***** Working data *****
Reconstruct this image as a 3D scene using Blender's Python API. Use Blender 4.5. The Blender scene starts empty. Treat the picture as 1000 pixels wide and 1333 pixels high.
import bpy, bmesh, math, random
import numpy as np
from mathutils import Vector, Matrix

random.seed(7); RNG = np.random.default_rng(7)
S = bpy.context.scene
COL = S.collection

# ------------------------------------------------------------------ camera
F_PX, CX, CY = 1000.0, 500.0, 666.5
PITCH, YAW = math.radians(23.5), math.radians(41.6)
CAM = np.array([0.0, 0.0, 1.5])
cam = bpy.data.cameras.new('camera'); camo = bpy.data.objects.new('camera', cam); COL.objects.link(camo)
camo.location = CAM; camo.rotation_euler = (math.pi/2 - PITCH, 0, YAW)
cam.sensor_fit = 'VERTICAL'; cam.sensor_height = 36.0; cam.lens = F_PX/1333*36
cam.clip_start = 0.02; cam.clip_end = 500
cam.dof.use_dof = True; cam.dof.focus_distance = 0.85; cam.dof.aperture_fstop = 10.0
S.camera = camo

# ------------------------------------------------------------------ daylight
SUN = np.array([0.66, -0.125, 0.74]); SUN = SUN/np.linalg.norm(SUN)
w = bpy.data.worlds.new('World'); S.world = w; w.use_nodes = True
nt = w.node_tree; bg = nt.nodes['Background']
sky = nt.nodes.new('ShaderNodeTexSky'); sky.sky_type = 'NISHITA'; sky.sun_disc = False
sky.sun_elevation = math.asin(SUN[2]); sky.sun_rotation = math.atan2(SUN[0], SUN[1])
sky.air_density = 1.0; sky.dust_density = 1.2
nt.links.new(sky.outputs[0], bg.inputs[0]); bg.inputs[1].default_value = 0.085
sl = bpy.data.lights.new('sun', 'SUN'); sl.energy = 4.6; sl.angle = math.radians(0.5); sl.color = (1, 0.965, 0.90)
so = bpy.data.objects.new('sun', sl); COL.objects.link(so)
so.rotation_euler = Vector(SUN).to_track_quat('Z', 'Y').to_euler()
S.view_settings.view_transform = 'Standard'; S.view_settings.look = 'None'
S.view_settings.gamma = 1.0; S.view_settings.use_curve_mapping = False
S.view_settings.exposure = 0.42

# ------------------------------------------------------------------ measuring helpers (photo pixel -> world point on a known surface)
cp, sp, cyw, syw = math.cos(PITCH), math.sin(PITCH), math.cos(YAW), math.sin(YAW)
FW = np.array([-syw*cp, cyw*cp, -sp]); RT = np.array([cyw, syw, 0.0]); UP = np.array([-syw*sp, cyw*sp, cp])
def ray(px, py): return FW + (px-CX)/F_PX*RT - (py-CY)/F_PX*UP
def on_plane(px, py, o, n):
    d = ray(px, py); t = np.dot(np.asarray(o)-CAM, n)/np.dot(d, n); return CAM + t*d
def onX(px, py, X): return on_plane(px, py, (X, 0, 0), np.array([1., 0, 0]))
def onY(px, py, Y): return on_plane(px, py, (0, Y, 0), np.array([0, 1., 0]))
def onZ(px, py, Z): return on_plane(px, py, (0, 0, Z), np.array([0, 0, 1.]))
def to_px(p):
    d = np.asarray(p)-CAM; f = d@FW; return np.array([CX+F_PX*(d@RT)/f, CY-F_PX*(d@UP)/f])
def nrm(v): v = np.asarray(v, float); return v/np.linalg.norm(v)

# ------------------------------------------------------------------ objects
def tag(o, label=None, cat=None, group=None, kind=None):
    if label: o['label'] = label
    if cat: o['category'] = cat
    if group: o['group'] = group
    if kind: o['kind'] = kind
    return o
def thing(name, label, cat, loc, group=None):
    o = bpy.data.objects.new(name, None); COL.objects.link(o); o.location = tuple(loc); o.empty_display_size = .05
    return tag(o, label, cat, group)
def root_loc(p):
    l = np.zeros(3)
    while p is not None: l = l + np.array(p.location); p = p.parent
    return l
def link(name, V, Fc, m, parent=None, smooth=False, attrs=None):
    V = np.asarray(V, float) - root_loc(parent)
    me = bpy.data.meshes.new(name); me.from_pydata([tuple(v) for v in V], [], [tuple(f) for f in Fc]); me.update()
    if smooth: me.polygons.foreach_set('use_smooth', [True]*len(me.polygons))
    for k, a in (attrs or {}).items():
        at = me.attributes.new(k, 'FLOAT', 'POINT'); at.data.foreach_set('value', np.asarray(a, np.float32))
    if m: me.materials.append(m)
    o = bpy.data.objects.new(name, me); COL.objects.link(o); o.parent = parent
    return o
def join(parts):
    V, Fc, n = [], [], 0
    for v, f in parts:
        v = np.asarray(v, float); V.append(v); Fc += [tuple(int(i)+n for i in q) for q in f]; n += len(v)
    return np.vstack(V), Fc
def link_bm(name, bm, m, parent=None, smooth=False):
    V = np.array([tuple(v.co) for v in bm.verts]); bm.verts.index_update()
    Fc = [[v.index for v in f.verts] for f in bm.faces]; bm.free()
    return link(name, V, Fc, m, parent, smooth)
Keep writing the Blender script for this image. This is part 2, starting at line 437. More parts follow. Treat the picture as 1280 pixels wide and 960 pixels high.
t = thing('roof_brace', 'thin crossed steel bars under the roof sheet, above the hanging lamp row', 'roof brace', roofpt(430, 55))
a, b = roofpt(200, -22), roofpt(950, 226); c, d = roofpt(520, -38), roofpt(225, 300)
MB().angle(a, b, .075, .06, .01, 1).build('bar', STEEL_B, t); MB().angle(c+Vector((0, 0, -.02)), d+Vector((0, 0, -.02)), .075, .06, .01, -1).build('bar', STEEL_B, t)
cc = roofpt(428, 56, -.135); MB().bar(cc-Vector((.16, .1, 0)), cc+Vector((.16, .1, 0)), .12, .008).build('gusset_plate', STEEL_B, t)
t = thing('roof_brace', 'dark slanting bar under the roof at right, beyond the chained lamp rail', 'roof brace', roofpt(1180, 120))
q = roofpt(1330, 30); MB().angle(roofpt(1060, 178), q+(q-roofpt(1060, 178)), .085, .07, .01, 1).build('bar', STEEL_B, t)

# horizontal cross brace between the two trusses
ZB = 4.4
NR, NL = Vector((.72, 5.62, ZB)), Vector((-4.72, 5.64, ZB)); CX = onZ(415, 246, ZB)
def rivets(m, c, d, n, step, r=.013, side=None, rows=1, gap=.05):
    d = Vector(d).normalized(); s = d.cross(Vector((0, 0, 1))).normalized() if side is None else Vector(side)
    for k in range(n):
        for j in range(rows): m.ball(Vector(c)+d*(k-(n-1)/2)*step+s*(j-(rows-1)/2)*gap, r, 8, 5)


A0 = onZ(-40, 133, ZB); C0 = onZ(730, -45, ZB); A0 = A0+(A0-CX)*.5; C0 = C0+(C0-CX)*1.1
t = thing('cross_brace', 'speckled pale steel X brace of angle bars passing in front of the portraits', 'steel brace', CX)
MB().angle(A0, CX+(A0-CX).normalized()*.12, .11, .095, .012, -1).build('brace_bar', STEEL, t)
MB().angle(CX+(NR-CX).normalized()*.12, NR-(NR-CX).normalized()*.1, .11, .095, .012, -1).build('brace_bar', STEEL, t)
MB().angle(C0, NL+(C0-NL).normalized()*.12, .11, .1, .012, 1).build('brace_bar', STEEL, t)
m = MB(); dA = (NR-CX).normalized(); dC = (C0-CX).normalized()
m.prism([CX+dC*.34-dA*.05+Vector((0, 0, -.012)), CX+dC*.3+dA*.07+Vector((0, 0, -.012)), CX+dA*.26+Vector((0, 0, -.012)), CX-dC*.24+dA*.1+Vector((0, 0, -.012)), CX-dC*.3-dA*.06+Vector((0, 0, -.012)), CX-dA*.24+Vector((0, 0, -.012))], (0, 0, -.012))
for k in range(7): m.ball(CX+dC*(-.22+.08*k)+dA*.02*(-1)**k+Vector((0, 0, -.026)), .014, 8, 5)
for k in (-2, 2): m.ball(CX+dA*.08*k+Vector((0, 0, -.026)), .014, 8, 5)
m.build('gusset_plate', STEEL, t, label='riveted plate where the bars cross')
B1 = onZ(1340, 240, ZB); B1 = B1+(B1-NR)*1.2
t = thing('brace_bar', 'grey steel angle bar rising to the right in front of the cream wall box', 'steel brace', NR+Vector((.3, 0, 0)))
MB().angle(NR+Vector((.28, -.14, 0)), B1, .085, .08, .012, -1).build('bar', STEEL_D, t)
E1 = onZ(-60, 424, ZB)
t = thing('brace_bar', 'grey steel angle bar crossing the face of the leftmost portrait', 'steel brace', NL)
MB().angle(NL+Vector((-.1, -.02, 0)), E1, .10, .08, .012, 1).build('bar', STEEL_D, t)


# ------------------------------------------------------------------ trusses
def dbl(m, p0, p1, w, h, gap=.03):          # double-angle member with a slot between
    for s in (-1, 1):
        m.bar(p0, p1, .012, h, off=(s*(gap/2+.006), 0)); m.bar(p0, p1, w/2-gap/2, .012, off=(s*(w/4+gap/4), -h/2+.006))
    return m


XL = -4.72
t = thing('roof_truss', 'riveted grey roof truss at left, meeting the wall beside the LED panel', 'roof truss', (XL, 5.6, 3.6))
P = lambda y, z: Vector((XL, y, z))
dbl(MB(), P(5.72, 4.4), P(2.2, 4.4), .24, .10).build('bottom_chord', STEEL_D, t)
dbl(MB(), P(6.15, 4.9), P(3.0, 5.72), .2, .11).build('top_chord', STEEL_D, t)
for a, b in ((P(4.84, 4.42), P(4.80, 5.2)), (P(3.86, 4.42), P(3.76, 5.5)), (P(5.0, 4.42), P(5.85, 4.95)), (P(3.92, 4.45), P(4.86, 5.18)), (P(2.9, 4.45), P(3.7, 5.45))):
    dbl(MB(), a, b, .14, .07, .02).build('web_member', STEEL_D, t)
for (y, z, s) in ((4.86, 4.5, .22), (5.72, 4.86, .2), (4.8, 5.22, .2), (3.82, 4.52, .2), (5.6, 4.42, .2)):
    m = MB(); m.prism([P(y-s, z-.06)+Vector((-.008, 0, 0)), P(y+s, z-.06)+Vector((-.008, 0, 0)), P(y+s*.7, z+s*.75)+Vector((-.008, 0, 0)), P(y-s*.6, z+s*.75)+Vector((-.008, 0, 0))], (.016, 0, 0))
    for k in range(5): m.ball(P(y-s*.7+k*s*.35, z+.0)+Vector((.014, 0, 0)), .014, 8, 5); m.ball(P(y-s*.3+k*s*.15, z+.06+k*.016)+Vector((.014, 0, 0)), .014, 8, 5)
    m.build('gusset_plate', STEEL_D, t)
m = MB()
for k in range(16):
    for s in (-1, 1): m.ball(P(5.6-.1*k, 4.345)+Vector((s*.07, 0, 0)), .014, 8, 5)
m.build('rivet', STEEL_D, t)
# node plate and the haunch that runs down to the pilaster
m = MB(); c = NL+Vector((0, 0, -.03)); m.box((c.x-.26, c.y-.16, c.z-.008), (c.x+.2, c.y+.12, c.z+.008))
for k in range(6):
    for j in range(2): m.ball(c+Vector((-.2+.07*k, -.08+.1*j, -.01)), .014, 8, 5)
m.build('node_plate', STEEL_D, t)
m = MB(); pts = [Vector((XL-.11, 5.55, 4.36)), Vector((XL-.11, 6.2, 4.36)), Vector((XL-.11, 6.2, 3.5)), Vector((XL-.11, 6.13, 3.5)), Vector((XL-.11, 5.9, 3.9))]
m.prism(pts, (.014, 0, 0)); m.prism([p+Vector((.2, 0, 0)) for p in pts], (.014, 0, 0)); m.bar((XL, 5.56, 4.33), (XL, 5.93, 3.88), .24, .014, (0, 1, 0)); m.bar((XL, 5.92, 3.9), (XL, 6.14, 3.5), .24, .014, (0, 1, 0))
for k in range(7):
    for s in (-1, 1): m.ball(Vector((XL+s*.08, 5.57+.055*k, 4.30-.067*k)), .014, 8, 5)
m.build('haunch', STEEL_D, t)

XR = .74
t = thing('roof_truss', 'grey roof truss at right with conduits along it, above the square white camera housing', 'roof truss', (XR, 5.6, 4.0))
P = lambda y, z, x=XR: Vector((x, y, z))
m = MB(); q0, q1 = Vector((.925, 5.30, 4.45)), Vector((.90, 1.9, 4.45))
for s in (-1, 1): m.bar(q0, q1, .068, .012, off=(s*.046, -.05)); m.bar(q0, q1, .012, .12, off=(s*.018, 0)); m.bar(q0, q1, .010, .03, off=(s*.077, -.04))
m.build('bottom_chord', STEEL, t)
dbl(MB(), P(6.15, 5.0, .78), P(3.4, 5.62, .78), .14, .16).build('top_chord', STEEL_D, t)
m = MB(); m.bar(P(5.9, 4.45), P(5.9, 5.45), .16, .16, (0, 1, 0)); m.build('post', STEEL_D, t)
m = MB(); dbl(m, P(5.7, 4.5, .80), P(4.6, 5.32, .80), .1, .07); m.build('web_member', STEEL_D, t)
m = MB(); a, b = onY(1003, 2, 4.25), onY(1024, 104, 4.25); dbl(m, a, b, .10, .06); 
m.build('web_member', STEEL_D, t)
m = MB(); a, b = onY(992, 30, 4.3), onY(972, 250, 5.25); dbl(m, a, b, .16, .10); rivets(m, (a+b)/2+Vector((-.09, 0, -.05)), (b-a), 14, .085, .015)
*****
**Aim:** Copy the records above exactly, from the first line through the line containing "COL = S.collection", and include nothing else.

**Solution:**
Reconstruct this image as a 3D scene using Blender's Python API. Use Blender 4.5. The Blender scene starts empty. Treat the picture as 1000 pixels wide and 1333 pixels high.
import bpy, bmesh, math, random
import numpy as np
from mathutils import Vector, Matrix

random.seed(7); RNG = np.random.default_rng(7)
S = bpy.context.scene
COL = S.collection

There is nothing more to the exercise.